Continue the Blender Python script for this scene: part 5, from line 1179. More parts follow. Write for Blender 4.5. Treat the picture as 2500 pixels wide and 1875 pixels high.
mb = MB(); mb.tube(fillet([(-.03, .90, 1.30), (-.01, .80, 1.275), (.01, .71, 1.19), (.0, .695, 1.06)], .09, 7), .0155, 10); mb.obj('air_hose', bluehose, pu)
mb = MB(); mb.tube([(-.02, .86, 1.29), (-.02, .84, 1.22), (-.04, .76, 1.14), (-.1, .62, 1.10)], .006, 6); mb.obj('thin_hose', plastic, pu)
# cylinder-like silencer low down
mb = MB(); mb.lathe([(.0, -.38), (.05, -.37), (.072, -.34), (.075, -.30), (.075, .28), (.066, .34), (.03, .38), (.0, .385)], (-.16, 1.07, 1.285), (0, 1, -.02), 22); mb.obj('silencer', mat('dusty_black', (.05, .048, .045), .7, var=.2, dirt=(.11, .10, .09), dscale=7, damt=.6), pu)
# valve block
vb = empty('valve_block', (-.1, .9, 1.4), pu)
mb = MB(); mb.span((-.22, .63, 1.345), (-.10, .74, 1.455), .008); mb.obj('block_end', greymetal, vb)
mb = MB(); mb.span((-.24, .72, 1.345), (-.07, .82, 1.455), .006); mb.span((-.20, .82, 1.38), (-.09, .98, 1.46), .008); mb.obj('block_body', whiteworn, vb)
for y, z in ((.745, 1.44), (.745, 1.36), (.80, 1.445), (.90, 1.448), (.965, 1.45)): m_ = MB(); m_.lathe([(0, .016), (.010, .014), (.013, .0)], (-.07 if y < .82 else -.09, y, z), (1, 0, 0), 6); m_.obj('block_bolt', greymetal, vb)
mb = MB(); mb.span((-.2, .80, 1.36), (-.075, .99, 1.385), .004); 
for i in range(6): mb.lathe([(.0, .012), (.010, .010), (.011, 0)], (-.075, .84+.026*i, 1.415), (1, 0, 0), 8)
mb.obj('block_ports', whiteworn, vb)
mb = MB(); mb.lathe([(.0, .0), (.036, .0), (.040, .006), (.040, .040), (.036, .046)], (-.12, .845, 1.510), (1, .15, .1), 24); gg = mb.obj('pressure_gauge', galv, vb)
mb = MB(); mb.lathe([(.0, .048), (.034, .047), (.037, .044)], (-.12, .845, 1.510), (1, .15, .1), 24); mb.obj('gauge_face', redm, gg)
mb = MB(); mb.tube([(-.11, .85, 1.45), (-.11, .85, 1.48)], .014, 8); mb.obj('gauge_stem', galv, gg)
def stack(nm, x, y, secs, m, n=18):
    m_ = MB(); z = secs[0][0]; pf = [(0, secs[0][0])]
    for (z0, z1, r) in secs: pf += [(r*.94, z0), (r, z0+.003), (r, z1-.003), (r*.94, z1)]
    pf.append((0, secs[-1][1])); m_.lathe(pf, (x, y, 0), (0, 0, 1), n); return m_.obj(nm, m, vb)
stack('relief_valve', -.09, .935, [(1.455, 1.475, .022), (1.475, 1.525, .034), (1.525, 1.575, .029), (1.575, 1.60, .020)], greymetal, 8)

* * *

DIRECTIVE:
Return the listing above in its exact form.

EXERCISE OUTPUT:
Continue the Blender Python script for this scene: part 5, from line 1179. More parts follow. Write for Blender 4.5. Treat the picture as 2500 pixels wide and 1875 pixels high.
mb = MB(); mb.tube(fillet([(-.03, .90, 1.30), (-.01, .80, 1.275), (.01, .71, 1.19), (.0, .695, 1.06)], .09, 7), .0155, 10); mb.obj('air_hose', bluehose, pu)
mb = MB(); mb.tube([(-.02, .86, 1.29), (-.02, .84, 1.22), (-.04, .76, 1.14), (-.1, .62, 1.10)], .006, 6); mb.obj('thin_hose', plastic, pu)
# cylinder-like silencer low down
mb = MB(); mb.lathe([(.0, -.38), (.05, -.37), (.072, -.34), (.075, -.30), (.075, .28), (.066, .34), (.03, .38), (.0, .385)], (-.16, 1.07, 1.285), (0, 1, -.02), 22); mb.obj('silencer', mat('dusty_black', (.05, .048, .045), .7, var=.2, dirt=(.11, .10, .09), dscale=7, damt=.6), pu)
# valve block
vb = empty('valve_block', (-.1, .9, 1.4), pu)
mb = MB(); mb.span((-.22, .63, 1.345), (-.10, .74, 1.455), .008); mb.obj('block_end', greymetal, vb)
mb = MB(); mb.span((-.24, .72, 1.345), (-.07, .82, 1.455), .006); mb.span((-.20, .82, 1.38), (-.09, .98, 1.46), .008); mb.obj('block_body', whiteworn, vb)
for y, z in ((.745, 1.44), (.745, 1.36), (.80, 1.445), (.90, 1.448), (.965, 1.45)): m_ = MB(); m_.lathe([(0, .016), (.010, .014), (.013, .0)], (-.07 if y < .82 else -.09, y, z), (1, 0, 0), 6); m_.obj('block_bolt', greymetal, vb)
mb = MB(); mb.span((-.2, .80, 1.36), (-.075, .99, 1.385), .004); 
for i in range(6): mb.lathe([(.0, .012), (.010, .010), (.011, 0)], (-.075, .84+.026*i, 1.415), (1, 0, 0), 8)
mb.obj('block_ports', whiteworn, vb)
mb = MB(); mb.lathe([(.0, .0), (.036, .0), (.040, .006), (.040, .040), (.036, .046)], (-.12, .845, 1.510), (1, .15, .1), 24); gg = mb.obj('pressure_gauge', galv, vb)
mb = MB(); mb.lathe([(.0, .048), (.034, .047), (.037, .044)], (-.12, .845, 1.510), (1, .15, .1), 24); mb.obj('gauge_face', redm, gg)
mb = MB(); mb.tube([(-.11, .85, 1.45), (-.11, .85, 1.48)], .014, 8); mb.obj('gauge_stem', galv, gg)
def stack(nm, x, y, secs, m, n=18):
    m_ = MB(); z = secs[0][0]; pf = [(0, secs[0][0])]
    for (z0, z1, r) in secs: pf += [(r*.94, z0), (r, z0+.003), (r, z1-.003), (r*.94, z1)]
    pf.append((0, secs[-1][1])); m_.lathe(pf, (x, y, 0), (0, 0, 1), n); return m_.obj(nm, m, vb)
stack('relief_valve', -.09, .935, [(1.455, 1.475, .022), (1.475, 1.525, .034), (1.525, 1.575, .029), (1.575, 1.60, .020)], greymetal, 8)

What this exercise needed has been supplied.